« On peut se demander s’il existe au monde une éthique capable d’ imposer des obligations identiques, quant à son contenu, à la fois aux relations sexuelles, commerciales, privées et publiques, aux relations d’un homme avec son épouse, sa marchande de légumes, son fils, son concurrent, son ami et son ennemi. Peut-on vraiment croire que les exigences de l’éthique puissent rester indifférentes au fait que toute politique utilise comme moyen spécifique la force, derrière laquelle se profile la violence ? Ne constatons-nous pas que, parce que les idéologues du bolchevisme et du spartakisme ont précisément eu recours à la violence, ils aboutissent exactement aux mêmes résultats que n’importe quel autre dictateur militaire ? En quoi la domination des « Conseils d’ouvriers et de soldats » se distingue-t-elle de celle de n’importe quel autre détenteur du pouvoir de l’ancien régime impérial, sinon par le simple fait que d’autres chefs détiennent le pouvoir, qui sont de simples dilettantes ? En quoi la polémique de la plupart des défenseurs de la prétendue nouvelle éthique, même lorsqu’ils critiquent celle de leurs adversaires, est-elle différente de celle de n’importe quel autre démagogue ? Par la noble intention dira-t-on. Bien. Mais ce qui est en question ici, c’est le moyen, car les adversaires qu’ils combattent revendiquent exactement de la même façon, avec la même et entière sincérité subjective, la noblesse de leurs intentions ultimes. […]
À moins de n’y voir qu’un recueil de trivialités, l’éthique de l’Évangile est une morale du « tout ou rien ». […] Si l’éthique a-cosmique de l’amour nous dit : « Ne résiste pas au mal par la force », l’homme politique au contraire dira : « Tu dois t’opposer au mal par la force, sinon tu es responsable de son triomphe. » Celui qui veut agir selon l’éthique de l’Évangile doit renoncer à faire grève – car la grève est une contrainte – et il ne lui reste d’autre solution que de s’affilier à un syndicat jaune. Et surtout qu’il s’abstienne de parler de « révolution » ! En effet le but de cette éthique ne consiste tout de même pas à nous enseigner que la guerre civile serait la seule guerre légitime. Le pacifiste qui agit selon les préceptes de l’Évangile déposera les armes ou les jettera au loin par respect pour le devoir éthique, ainsi qu’on l’a recommandé en Allemagne, afin de mettre fin à la guerre et en même temps à toute guerre. L’homme politique au contraire dira : le seul moyen sûr qui aurait permis de discréditer la guerre pour tout le futur prévisible aurait été une paix immédiate fondée sur le statu quo. En effet, les peuples se seraient alors demandé : à quoi nous a servi cette guerre ? L’on aurait mis ainsi en évidence son absurdité – solution qu’il n’est plus possible d’adopter maintenant. En effet la guerre aura été politiquement profitable aux vainqueurs, du moins à une partie d’entre eux. La responsabilité de cette situation incombe à l’attitude qui nous a privés de toute possibilité de cette résistance. Mais bientôt – lorsque la période de lassitude sera dépassée – ce ne sera plus la guerre qui sera discréditée, mais la paix : conséquence de l’éthique absolue.

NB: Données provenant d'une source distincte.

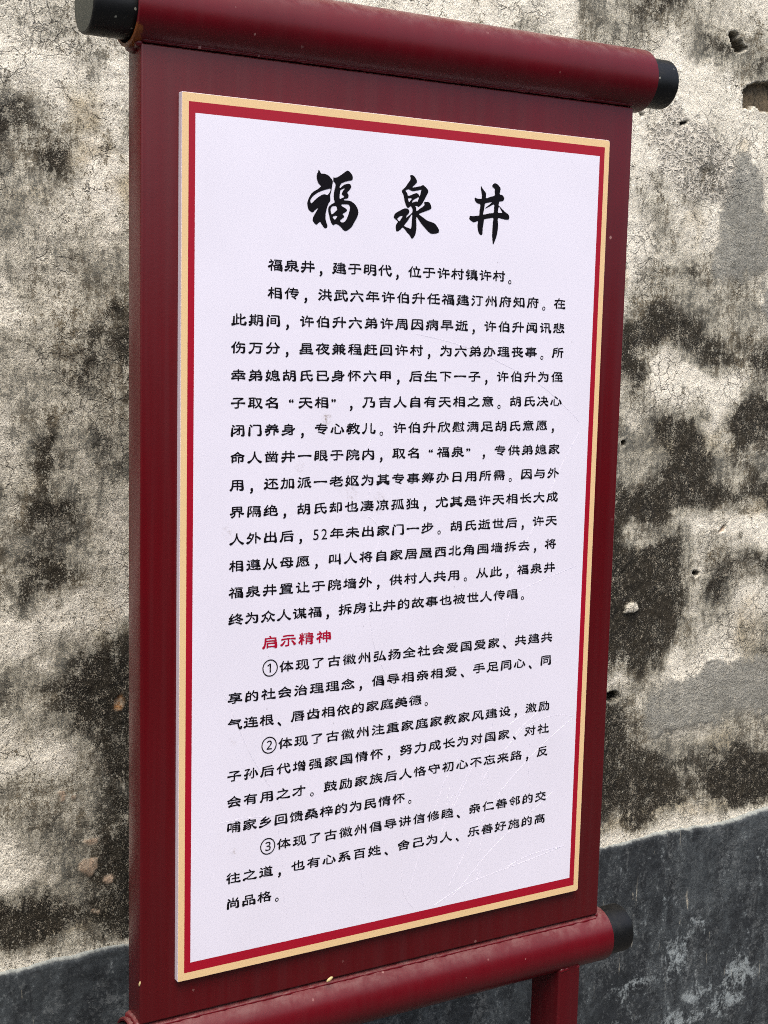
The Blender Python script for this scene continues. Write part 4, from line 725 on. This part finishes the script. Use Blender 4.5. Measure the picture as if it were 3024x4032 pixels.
# ------------------------------------------------------------------ the sign
SX = .299                                     # middle of the sign along x
sign = empty("scroll_sign", (SX, .019, 0), "maroon metal scroll-shaped sign on two legs with a white notice of Chinese text", "sign")
SM = Matrix.Translation((-SX, -.019, 0))
def to_sign(o):                                # parts are modelled in place, then hung on the sign's own origin
    o.parent = sign
    o.matrix_parent_inverse = SM
    return o

PX0, PX1 = -.0425, .6287
PZ0, PZ1 = Z0 - .046, Z0 + 1.046
CY = .019
ZT, RT = Z0 + 1.0837, .0398
ZB, RB = Z0 - .0835, .0377
panel = to_sign(box("panel", PX0, PX1, 0, .038, PZ0, PZ1, None, M_PANEL, .0022, 4))

def tube(zc, r, x0, x1):
    w = .0042
    prof = [(x0, r - w), (x0 - .0001, r - w * .85), (x0 - .0006, r - w * .4), (x0, r - .0009), (x0 + .0006, r - .0002), (x0 + .0016, r)]
    m = 40
    prof += [(x0 + .0016 + (x1 - x0 - .0032) * k / m, r) for k in range(1, m + 1)]
    prof += [(x1 - .0006, r - .0002), (x1, r - .0009), (x1 + .0006, r - w * .4), (x1 + .0001, r - w * .85), (x1, r - w), (x1 - .03, r - w), (x1 - .03, .004), (x0 + .03, .004), (x0 + .03, r - w), (x0, r - w)]
    o = to_sign(lathe_x("roller", prof, CY, zc, None, M_ROLL, 96))
    me = o.data
    n = len(me.vertices); co = np.empty(n * 3, np.float32); me.vertices.foreach_get("co", co); co = co.reshape(-1, 3)
    ends = np.minimum(np.abs(co[:, 0] - x0), np.abs(co[:, 0] - x1))
    low = np.clip((zc - .2 * r - co[:, 2]) / r * 1.6, 0, 1)
    rr = np.clip(1 - ends / .010, 0, 1) * low * np.where(np.abs(co[:, 0] - x0) < .05, 1.15, .35)
    at = me.attributes.new("rust", 'FLOAT', 'POINT'); at.data.foreach_set("value", rr.astype(np.float32))
    return o
r1 = tube(ZT, RT, -.0518, .6513); r1["label"] = "upper maroon roller"
r2 = tube(ZB, RB, -.0518, .6461); r2["label"] = "lower maroon roller"

def cap(zc, r, xin, xout, label):
    s = 1 if xout > xin else -1
    b = .0028
    prof = [(xin, r)]
    prof += [(xin + (xout - s * b - xin) * k / 8, r) for k in range(1, 9)]
    prof += [(xout - s * b * (1 - math.sin(a)), r - b * (1 - math.cos(a))) for a in [math.pi / 2 * k / 5 for k in range(1, 6)]]
    o = to_sign(lathe_x("end_cap", prof, CY, zc, None, [M_BLACK, M_CAPFACE], 72))
    for p in o.data.polygons:
        if len(p.vertices) > 10 and p.normal.x * s > .9: p.material_index = 1
    o["label"] = label
    return o
cap(ZT, .0325, -.030, -.0980, "black cap at the left end of the upper roller")
cap(ZT, .0315, .630, .6940, "black cap at the right end of the upper roller")
cap(ZB, .0318, -.030, -.0930, "black cap at the left end of the lower roller")
cap(ZB, .0330, .622, .6859, "black cap at the right end of the lower roller")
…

Il y a enfin le devoir de vérité. Il est, lui aussi, inconditionnel du point de vue de l’éthique absolue. On en a tiré la conclusion qu’il fallait publier tous les documents, principalement ceux qui accablent son propre pays, pour mettre en évidence, sur la foi de ces témoignages à sens unique, l’aveu d’une culpabilité unilatérale, inconditionnelle et sans égard aux conséquences. L’homme politique trouvera que cette façon de faire, à la juger sur son résultat, loin de faire la lumière sur la vérité, l’obscurcira à coup sûr par les abus et le déchaînement des passions ; il sait que seul l’établissement des faits élaborés méthodiquement, sans aucune exclusive, par des personnes impartiales, pourrait porter des fruits, et que toute autre méthode aura pour la nation usant de ces procédés des conséquences qui demanderont peut-être des années avant d’être redressées. A vrai dire, s’il existe un problème dont l’éthique absolue ne s’occupe pas, c’est bien celui qui concerne les conséquences ! »
Max WEBER, Le savant et le politique, Plon, 10/18, Paris 1995.